Pen y Cymoedd is the large, renewable energy windfarm that’s just been constructed across the Heads of the Valleys, stretching from Ogmore almost, over towards Merthyr Tydfil. Seventy-odd turbines have been erected above Tower colliery. You pass Tower colliery in order to get to Pen y Cymoedd. My great uncle worked in Tower colliery. In fact, in the 1950s, he was the leader of the gang that broke through from Aberdare to the Rhondda. They didn’t talk too much about that; there wasn’t a great Valleys rivalry in those days. But, he broke through from Tower colliery and led the gang that broke through to unite the pits underneath that mountain. And that mountain is closed for coal now, but it’s open for wind, it’s open for renewables, it’s open for a new future.
And this debate is really about embracing the future. We’re not looking back to the past. In the same valley is the opencast at Bryn Pica where my father worked. I don’t want to go back to that past, I want to go back to an energy future in the Valleys and the rest of Wales that really is safe and sustainable, gives high-quality jobs for our young people, and is healthy—and is healthy. When those seventy-odd turbines at Pen y Cymoedd are redundant, or may need to be repowered, or even come down because we’ve moved on, they will leave nothing but peat behind them. They won’t leave coal slags to bury villages, and they won’t leave pollution to destroy our rivers. So, this is why we must embrace a real revolution of zero carbon and a real energy revolution in Wales. And that’s why Paris is so important. When you get a situation where China—China, we’re told, is the great carbon polluter and is not doing anything about renewables, but China’s overtaken the European Union on renewables, I have to tell you—is complaining that Trump will be pulling out of the Paris agreement, the world has changed. The world has changed and we must change with that and, more than that, we must lead that change here in Wales.
So we have set forward this debate today, hoping that the whole Assembly will join with us to send that message. It’s also an opportunity to review what the Government has set out for itself and what the Government is likely to achieve in the near future, because there are very good and positive ambitious targets that this Government has set out, both in terms of policy and in terms of legislation. So, for a start, we have a 3 per cent reduction in our own basket of domestic greenhouse gas reductions to do year on year from 2011. We’re trying to aim for a 40 per cent reduction in gross greenhouse gas emissions by 2020 against the 1990 baseline, a commitment that the Ministers have confirmed to me is still a commitment for this Government, although it’s not in the programme for government. And we passed the Environment (Wales) Act 2016 in the previous Assembly, which set out a new approach to tackling and measuring climate change, including the long-term goal, by 2050, of reaching 80 per cent lower than the baseline of greenhouse gas emissions, and that’s really where you start to get into zero-carbon territory and really where we start to see some real changes in Wales.
So, we want to understand what the Government is likely to do under the Environment (Wales) Act and also under the Well-being of Future Generations (Wales) Act 2015, which, of course, has seven well-being goals and several of them—three of them, in fact—all relate specifically to climate change.

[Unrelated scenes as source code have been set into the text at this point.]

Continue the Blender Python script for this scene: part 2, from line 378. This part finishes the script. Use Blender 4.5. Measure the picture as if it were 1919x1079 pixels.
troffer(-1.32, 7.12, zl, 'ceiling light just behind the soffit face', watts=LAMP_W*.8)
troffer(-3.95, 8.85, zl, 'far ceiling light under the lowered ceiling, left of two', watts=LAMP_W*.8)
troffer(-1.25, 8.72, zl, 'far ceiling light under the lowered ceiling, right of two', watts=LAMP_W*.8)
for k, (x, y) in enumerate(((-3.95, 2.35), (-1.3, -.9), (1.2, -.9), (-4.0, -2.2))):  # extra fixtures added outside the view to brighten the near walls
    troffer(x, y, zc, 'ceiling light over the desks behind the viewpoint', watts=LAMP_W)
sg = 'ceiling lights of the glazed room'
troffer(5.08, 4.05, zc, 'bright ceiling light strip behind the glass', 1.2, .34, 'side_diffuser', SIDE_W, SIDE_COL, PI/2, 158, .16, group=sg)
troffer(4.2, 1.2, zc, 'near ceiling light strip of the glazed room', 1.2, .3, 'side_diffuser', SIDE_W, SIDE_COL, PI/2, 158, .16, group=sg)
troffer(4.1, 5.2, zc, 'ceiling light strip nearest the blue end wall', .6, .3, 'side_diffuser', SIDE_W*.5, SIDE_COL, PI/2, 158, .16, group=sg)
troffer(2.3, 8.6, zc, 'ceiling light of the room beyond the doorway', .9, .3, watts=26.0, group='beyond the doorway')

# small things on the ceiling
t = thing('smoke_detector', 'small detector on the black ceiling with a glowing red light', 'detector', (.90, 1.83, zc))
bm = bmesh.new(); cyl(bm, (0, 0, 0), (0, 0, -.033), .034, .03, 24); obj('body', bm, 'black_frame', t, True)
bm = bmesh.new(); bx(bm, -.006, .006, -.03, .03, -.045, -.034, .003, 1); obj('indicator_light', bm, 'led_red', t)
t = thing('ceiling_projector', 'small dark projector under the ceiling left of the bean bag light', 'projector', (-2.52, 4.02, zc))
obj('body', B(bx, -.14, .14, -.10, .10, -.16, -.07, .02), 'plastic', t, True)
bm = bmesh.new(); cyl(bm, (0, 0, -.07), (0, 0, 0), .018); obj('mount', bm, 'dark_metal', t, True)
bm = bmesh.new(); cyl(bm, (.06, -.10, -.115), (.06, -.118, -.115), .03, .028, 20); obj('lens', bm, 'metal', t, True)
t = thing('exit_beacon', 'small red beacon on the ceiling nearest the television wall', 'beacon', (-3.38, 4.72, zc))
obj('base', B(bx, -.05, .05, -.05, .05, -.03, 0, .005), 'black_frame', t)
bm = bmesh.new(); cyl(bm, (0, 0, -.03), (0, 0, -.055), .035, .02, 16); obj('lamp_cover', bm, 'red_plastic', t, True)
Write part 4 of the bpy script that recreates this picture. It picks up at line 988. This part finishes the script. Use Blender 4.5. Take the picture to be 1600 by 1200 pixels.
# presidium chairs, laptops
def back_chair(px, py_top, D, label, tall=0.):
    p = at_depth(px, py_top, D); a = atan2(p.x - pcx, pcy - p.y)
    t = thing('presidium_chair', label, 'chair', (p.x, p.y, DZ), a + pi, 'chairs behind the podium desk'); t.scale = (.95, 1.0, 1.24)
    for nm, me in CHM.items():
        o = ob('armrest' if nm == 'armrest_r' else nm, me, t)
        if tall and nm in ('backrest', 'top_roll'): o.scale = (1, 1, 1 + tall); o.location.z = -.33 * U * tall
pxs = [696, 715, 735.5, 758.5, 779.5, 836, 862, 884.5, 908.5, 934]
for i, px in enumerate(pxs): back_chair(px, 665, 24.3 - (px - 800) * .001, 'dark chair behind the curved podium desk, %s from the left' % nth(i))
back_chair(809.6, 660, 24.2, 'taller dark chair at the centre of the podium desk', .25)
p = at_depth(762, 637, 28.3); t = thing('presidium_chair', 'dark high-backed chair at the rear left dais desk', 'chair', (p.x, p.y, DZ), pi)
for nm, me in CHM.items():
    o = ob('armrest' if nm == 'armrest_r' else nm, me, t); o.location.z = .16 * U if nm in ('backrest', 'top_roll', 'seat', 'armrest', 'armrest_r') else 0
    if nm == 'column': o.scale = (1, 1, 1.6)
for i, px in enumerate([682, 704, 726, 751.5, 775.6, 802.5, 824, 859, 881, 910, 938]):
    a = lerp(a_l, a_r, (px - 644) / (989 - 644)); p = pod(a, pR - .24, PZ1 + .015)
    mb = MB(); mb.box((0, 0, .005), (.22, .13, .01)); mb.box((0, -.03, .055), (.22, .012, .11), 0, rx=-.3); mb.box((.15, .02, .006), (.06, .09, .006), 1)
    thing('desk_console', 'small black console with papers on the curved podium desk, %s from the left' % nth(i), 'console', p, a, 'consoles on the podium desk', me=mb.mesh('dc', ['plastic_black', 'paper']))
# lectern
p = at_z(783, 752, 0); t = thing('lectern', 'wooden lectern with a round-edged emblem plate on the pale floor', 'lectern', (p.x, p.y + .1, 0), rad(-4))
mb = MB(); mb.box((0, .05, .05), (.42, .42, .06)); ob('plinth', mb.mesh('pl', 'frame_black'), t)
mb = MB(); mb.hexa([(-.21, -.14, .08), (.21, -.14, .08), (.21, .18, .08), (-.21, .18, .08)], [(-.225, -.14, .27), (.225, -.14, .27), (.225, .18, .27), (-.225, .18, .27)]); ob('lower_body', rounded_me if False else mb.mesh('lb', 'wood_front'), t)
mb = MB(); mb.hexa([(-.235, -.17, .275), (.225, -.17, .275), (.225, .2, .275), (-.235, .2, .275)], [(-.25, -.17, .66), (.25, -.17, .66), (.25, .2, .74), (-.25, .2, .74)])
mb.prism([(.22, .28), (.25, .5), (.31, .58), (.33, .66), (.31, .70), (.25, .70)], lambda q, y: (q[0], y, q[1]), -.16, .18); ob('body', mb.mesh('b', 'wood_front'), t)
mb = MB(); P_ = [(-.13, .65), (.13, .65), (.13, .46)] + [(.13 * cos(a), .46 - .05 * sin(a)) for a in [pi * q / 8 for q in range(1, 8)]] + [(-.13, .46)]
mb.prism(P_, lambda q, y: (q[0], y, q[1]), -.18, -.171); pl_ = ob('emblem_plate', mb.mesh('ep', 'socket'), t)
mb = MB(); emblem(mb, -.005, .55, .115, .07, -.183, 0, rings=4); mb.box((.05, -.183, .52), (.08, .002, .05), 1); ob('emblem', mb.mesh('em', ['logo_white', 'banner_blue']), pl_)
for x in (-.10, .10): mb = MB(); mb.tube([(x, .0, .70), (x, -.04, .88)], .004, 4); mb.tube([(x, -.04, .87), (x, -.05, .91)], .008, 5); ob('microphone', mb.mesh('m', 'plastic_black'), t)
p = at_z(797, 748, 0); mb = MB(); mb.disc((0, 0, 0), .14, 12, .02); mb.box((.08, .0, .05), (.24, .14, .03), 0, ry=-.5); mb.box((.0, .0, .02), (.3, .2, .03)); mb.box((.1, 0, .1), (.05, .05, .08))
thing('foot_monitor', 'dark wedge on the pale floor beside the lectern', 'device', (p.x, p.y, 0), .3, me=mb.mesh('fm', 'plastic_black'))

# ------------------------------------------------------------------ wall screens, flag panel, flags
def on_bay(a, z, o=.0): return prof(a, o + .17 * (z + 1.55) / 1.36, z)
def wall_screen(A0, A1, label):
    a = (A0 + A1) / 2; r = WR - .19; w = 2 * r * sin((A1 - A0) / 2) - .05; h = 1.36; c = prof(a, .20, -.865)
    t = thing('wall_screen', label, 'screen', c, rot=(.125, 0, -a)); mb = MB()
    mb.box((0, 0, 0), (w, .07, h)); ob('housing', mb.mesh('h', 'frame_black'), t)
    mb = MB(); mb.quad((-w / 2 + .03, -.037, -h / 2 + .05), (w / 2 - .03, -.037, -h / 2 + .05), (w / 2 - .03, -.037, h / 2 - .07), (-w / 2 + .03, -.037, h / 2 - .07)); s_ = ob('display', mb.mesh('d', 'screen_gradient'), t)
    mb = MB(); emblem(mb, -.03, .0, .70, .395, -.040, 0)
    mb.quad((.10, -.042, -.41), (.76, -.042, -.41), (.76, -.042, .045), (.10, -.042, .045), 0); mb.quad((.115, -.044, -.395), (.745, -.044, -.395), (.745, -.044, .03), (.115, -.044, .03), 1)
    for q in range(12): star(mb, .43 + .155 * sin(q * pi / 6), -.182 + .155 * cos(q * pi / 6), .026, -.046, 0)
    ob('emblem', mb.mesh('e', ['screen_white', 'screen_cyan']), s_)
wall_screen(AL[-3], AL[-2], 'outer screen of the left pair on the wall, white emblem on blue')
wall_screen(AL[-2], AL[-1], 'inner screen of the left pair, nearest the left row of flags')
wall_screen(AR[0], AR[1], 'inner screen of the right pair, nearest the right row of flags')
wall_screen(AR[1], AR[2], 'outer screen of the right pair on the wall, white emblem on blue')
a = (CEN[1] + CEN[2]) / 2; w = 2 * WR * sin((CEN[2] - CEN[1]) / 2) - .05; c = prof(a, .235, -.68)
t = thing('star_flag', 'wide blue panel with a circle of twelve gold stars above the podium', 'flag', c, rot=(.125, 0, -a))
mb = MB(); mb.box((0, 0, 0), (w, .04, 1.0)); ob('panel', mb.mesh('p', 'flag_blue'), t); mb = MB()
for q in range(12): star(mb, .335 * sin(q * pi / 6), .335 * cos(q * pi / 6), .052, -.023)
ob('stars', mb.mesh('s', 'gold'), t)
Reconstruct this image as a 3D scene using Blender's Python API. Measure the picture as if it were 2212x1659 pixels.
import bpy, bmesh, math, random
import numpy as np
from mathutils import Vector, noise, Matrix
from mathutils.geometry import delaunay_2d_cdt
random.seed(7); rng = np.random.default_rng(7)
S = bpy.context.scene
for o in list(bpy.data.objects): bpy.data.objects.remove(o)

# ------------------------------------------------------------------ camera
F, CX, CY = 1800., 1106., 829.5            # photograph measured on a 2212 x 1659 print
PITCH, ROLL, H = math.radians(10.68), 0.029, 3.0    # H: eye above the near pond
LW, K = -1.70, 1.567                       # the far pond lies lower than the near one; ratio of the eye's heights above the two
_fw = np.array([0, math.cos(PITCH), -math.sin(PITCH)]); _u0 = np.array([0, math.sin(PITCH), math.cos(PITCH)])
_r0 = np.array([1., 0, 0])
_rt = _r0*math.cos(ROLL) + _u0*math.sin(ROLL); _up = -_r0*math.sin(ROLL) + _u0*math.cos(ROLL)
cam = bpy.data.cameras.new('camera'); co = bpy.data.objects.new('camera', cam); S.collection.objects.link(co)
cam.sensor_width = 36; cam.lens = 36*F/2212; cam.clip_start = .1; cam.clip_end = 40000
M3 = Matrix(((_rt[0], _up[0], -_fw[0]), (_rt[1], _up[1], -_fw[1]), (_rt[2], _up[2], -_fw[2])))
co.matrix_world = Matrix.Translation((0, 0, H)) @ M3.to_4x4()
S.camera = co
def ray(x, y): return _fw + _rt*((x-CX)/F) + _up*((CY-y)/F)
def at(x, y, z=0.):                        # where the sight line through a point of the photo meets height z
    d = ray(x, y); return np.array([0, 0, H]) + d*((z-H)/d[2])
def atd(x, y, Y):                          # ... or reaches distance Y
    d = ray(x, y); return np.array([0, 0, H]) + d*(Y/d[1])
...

So, the context is, if anyone doubts that we should endorse an international agreement because we’re not an international nation state parliament, I accept that, but our legislation has already moved us almost there, so why should we not now state internationally that we want to join with other nations in doing that? There is, however, a weakness, and it would be remiss not to use a debate like this to highlight some of the weaknesses within the Government’s own framework.
There is a move under the environment Act for carbon budgets and interim targets, but they won’t be published until 2018, so we are losing already some of the initial impetus and movement forward that we should be having. The Welsh Labour Government has produced a programme for government, but it produced a programme for government and a draft budget before publishing its future generations Act aims, so really that is the cart before the horse—that’s talking about what you’re spending before you’ve decided what you should be spending the money on, and that is the wrong way around, and it’s a lost opportunity in this budget cycle that I hope the Government will correct in the next budget cycle.
And, unfortunately, the UK Energy and Climate Change Committee that’s examining—[Interruption.] Just in a second, if I may; I’ll just finish this point. The UK committee on climate change examining the Government’s programme for carbon reduction says that we are not going to meet our 2050 target unless we have more rigorous and more intense action. I’ll give way to Mark Reckless.